A High-Resolution Reconstruction of Late Holocene Environmental Change from Laguna Ek’Naab, Northern Holmul Region, Peten, Guatemala

Monday, 14 December 2015
Poster Hall (Moscone South)
Lysanna Anderson1, David Wahl1 and Francisco Estrada-Belli2, (1)U.S. Geological Survey, Menlo Park, CA, United States, (2)Tulane University, Department of Anthropology, New Orleans, LA, United States
Widespread demographic shifts in the southern Maya lowlands at the end of the Classic period have been attributed to environmental change caused by human activity and/or climate variability. Fire was essential to landscape modification and was a primary agent of environmental change associated with prehispanic land use. While several studies have provided insight into the dynamic relationship between natural and anthropogenic drivers of change, defining the specific interplay between natural environmental change, human modification of the environment, and cultural response to changes remains a persistent challenge. Here we present the results of a multi-proxy study that reconstructs fire history, agricultural land use, and environmental change during and after Pre-Columbian Maya settlement. Results are interpreted in the context of settlement history as inferred from archaeological mapping around the study site.

Our findings suggest landscape disturbance, as indicated by erosion, local burning, and nearby maize agriculture, was at its peak during the Early Classic period. This disturbance was likely due to large-scale settlement at the nearby site of Witzna’. All proxies indicate a slow decline in disturbance into the Late Classic period, beginning around 1300 cal yr BP. Cival and Chanchich, two proximal site centers to the south of Laguna Ek’Naab, supported their largest populations during the Late Preclassic and Late Classic, with little or no settlement during the Early Classic. The data from Laguna Ek’Naab suggests that Witzna’ may have been an important center during the Early Classic.

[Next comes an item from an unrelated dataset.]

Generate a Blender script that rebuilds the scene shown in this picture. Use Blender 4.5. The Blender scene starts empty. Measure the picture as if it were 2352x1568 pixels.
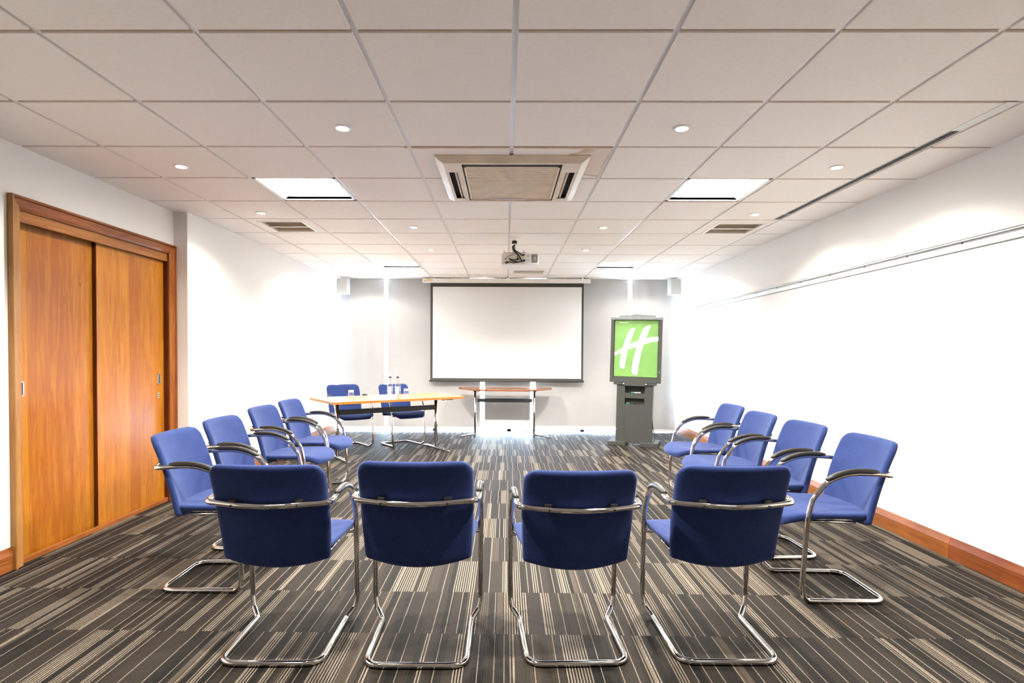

Whether the decreasing environmental degradation after 1240 cal yr BP is do to a decline in local population or changing land use strategies is not discernable based on the data thus far. However, the near complete absence of burning and continued decrease in erosion from 1240-1090 cal yr BP suggests little anthropogenic activity in the area. Burning resumes in the watershed around 1090 cal yr BP and persists until all evidence for agriculture and environmental disturbance disappears at 995 cal yr BP. Permanent abandonment is inferred based on the last appearance of Zea pollen, a lack of burning, and minimal clay input into Laguna Ek’Naab. After this time, the data suggest abandonment through the present.